A slick pamphlet (PDF) from the Family Research Council is a case in point. It argues that people choose whether they want to be gay or not, they can change their sexual orientation, they can be made to change, and they are supposed to pose a greater danger to children than heterosexuals. There are many disclaimers in the pamphlet: “This does not mean that all homosexuals are child molesters—no one has ever claimed that.” But, of course, that is precisely the message heard by the anti-gay movement as it takes to the barricades with slogans about defending families and protecting kids.
Partly because of such propaganda and its impact, well-known journalist and author Masha Gessen and her partner decided to take their two kids out of Mother Russia altogether. “The legislation and the propaganda is all presented in the guise of protecting children and, among other people, the children have to be ‘protected’ from their own families and parents,” Gessen said. “The [Russian] parliament is intent on passing a bill that would remove children from their parents. … That’s not a negotiable risk. We have to leave.”
It’s been widely reported that Russian President Vladimir Putin’s anti-gay policies may blight the Winter Olympics due to kick off in Sochi later this week. Several openly gay athletes are part of the United States delegation. Many a rainbow flag may be unfurled in protest.
But the battlegrounds between a global revolution fighting for gay rights, and a counterrevolution that claims to be fighting for family values are not limited to less-developed countries where dictators rule, or for that matter to the dwindling number of American states in thrall to the Tea Party on these issues. The ideology of bigotry can be found all over Europe, in fact, and its ugliness is spreading like gangrene, especially in France.
Yes, France.
Amid widespread social discontent, the fear and hatred of LGBT people and their struggle for equal rights is used to catalyze all kinds of anger and prejudice.
Weekend before last, protestors poured through the streets of Paris in a “day of rage” against the deeply unpopular government of President François Hollande. Their inchoate fury lumped together anger at same-sex marriage, at foreigners and at “the system.” It was an orgy of anger at “the other,” whoever that might be, and many who participated also embraced the old rhetoric of anti-Semitism.

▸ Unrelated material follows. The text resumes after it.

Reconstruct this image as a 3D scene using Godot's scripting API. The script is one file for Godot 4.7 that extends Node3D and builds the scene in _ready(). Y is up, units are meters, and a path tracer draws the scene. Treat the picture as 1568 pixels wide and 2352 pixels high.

The unfunny comedian Dieudonné, best known for his diatribes against Zionists and for his crypto-Nazi salute called the “quenelle,” has no trouble stirring LGBT issues into his stew of hatred. Same-sex marriage “is a Zionist plot aimed at dividing people,” he declared last year. And that sort of message hit the streets with a vengeance in the protests on January 26.
“Jew, France doesn’t belong to you,” shouted young toughs, some of whom carried signs denouncing “Pedophile criminal Zionist satanic Europe.”
A week later, a much bigger, much calmer demonstration filled the streets of Paris and Lyon with perhaps 100,00 people. Watching the second protest follow the first was a little like watching the “good cop” enter the room, all civility and conciliation, after the “bad cop” has scared the hell out of people. The anti-Semitic rhetoric was dropped, but the crowd—including many fresh-faced children brought by their parents and their Catholic congregations—kept up the drumbeat against gay rights.
When mass protests last year tried to block the Hollande government’s legislation to legalize same-sex marriage, NOM’s Brian Brown showed up to report to his supporters in the United States in a video that proclaimed a new “French rebellion” and concluded, “Vive le mariage! Vive la France!” But the law passed anyway.
This time around, the protestors focused their fight on gay and lesbian parents, aiming to make sure that assisted procreation for lesbian couples and surrogate mothers for the children of gay men would not be allowed under a new French family law due to be debated in April. In fact, neither was contemplated in the draft.
On Monday, the Hollande government backed down, announcing it would not even consider the new family bill this year.
Chalk up another victory abroad for the emissaries of hate.